Non c’è infatti traccia di quel “danneggiamento o distruzione tali da interessare la collettività”, né nei beni (vetrine e negozi, così come alcune automobili, sono rigorosamente beni privati, non collettivi), né negli obiettivi.
E di sicuro non si è vista all’opera alcuna “indiscriminata potenza distruttiva del mezzo impiegato”, perché al massimo sono stati usati petardi e rudimentali “strumenti incendiari”.
La terza nota, poi, chiarisce definitivamente che per parlare di “devastazione e saccheggio” deve verificarsi qualcosa di completamente diverso, ossia fatti “che comportano una diminuzione dei mezzi di difesa pubblica e della sottrazione di risorse e sostentamento alle popolazioni”.
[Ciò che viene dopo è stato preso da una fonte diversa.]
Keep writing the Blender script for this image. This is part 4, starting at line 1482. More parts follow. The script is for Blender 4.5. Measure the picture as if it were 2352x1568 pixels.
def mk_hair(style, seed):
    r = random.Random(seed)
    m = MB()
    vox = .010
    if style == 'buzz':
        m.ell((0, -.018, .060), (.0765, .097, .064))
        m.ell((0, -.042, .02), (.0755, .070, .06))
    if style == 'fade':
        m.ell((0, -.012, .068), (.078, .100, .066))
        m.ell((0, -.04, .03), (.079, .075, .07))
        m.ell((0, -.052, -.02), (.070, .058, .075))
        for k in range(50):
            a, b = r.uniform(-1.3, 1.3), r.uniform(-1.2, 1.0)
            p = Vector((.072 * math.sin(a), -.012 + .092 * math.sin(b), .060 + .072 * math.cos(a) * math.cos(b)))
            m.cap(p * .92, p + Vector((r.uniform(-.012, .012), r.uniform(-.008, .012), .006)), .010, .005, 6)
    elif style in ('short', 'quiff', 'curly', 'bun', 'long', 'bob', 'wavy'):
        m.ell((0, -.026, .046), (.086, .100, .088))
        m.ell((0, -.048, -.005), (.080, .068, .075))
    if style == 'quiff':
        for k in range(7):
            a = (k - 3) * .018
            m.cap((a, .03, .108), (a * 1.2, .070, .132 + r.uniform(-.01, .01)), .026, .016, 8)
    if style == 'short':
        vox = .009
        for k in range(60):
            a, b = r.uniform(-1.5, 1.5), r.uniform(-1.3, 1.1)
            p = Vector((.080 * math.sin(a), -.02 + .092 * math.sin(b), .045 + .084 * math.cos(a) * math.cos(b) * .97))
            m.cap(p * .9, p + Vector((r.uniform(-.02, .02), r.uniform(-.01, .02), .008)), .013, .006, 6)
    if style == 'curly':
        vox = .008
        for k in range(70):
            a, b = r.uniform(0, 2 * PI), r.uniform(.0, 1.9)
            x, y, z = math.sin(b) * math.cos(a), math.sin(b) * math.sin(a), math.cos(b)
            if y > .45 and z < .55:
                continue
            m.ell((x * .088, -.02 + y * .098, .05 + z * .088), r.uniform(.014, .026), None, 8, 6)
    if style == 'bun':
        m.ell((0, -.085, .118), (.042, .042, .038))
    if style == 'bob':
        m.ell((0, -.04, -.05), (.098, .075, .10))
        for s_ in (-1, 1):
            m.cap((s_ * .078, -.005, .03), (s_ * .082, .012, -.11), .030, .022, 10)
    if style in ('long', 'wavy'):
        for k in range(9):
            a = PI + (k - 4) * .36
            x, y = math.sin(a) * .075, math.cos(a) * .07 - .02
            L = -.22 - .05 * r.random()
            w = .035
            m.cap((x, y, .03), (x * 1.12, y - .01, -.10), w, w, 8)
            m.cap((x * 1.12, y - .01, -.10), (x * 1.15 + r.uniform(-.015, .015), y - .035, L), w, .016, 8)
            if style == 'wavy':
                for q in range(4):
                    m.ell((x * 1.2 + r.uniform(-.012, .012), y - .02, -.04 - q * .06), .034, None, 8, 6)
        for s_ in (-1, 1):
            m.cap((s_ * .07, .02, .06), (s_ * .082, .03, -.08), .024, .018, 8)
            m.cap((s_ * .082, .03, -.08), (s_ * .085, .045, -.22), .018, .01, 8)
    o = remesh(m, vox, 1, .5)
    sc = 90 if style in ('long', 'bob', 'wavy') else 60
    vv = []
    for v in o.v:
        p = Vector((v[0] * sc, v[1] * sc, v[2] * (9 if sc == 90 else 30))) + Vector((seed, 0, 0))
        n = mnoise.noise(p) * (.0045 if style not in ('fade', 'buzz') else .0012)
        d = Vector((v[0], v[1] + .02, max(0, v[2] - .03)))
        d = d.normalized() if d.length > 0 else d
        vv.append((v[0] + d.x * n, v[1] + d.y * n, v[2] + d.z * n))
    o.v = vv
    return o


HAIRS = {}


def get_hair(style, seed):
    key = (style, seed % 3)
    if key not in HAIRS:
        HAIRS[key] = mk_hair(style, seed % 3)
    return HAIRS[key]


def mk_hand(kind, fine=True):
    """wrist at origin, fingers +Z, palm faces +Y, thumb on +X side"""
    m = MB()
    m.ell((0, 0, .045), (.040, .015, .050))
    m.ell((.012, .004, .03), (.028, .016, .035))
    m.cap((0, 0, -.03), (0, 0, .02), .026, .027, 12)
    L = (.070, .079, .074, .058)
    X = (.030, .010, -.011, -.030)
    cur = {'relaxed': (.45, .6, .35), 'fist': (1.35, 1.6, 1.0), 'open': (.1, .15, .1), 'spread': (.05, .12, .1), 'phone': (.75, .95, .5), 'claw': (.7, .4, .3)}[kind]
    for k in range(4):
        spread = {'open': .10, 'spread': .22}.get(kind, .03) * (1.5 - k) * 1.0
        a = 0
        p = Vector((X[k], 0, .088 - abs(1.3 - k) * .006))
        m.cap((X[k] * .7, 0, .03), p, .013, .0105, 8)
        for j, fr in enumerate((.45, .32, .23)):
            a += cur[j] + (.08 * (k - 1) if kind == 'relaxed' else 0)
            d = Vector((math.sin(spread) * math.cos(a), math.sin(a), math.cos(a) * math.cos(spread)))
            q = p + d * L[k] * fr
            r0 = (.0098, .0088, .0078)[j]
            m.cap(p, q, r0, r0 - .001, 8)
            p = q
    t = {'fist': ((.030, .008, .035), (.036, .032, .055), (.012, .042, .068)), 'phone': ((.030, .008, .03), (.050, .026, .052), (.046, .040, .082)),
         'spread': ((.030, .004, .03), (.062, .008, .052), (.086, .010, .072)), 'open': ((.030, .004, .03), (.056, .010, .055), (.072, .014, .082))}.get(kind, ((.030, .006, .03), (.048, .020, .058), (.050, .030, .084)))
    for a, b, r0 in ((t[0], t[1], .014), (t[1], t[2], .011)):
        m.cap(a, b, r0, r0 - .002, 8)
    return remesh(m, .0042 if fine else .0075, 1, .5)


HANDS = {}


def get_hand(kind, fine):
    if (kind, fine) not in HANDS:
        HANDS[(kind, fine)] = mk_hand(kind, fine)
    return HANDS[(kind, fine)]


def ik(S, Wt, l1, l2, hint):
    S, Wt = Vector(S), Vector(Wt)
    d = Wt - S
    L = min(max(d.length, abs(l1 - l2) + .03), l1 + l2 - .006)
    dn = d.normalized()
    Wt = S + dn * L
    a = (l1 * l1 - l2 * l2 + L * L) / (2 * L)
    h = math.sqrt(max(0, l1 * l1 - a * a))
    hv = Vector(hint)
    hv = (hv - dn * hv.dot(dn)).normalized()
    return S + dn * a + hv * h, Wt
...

Non a caso “La pena è aumentata se il fatto è commesso su armi [585 2], munizioni o viveri esistenti in luogo di vendita o di deposito (3)”.
Insomma: secondo il Codice penale, è contestabile questo tipo di reato solo se ci sono stati assalti che hanno comportato l’appropriazione di un numero consistente di armi in dotazione alla polizia o altri corpi militari dello stato (il che “diminuisce i mezzi di difesa pubblica”) oppure l’assalto a magazzini contenenti generi alimentari, anche qui in una misura eccezionale, tale da provocare una “sottrazione di risorse e sostentamento alle popolazioni”.
È avvenuto questo, ieri, a Milano?
Certamente no. E allora perché si indaga ipotizzando un reato sideralmente lontano dai fatti specifici? La logica è una sola, la stessa messa in pratica dalla procura torinese contro il movimento No Tav: si contesta un reato molto più grave per “spaventare” in modo duraturo il resto dei movimenti. Un reato con una pena potenziale più alta prevede infatti anche tempi di carcerazione preventiva più lunghi, oppure l’impossibilità dell’indagine “a piede libero”. Anche se poi, al processo, vieni assolto o il reato derubricato, comunque avrai scontato una condanna carceraria abbastanza lunga.
Tutto qui. Ma quando la legge viene usata in modo tanto “creativo” diventa difficile convincere la popolazione che la stessa legge è davvero “uguale per tutti”. E che la magistratura sia sul serio un imparziale “potere terzo”. In questo caso l’unica a uscirne “devastata” sembra appunto la legge. Ma siamo in tempi in cui appare positivo addirittura devastare la Cosituzione, chi volete che se ne preoccupi?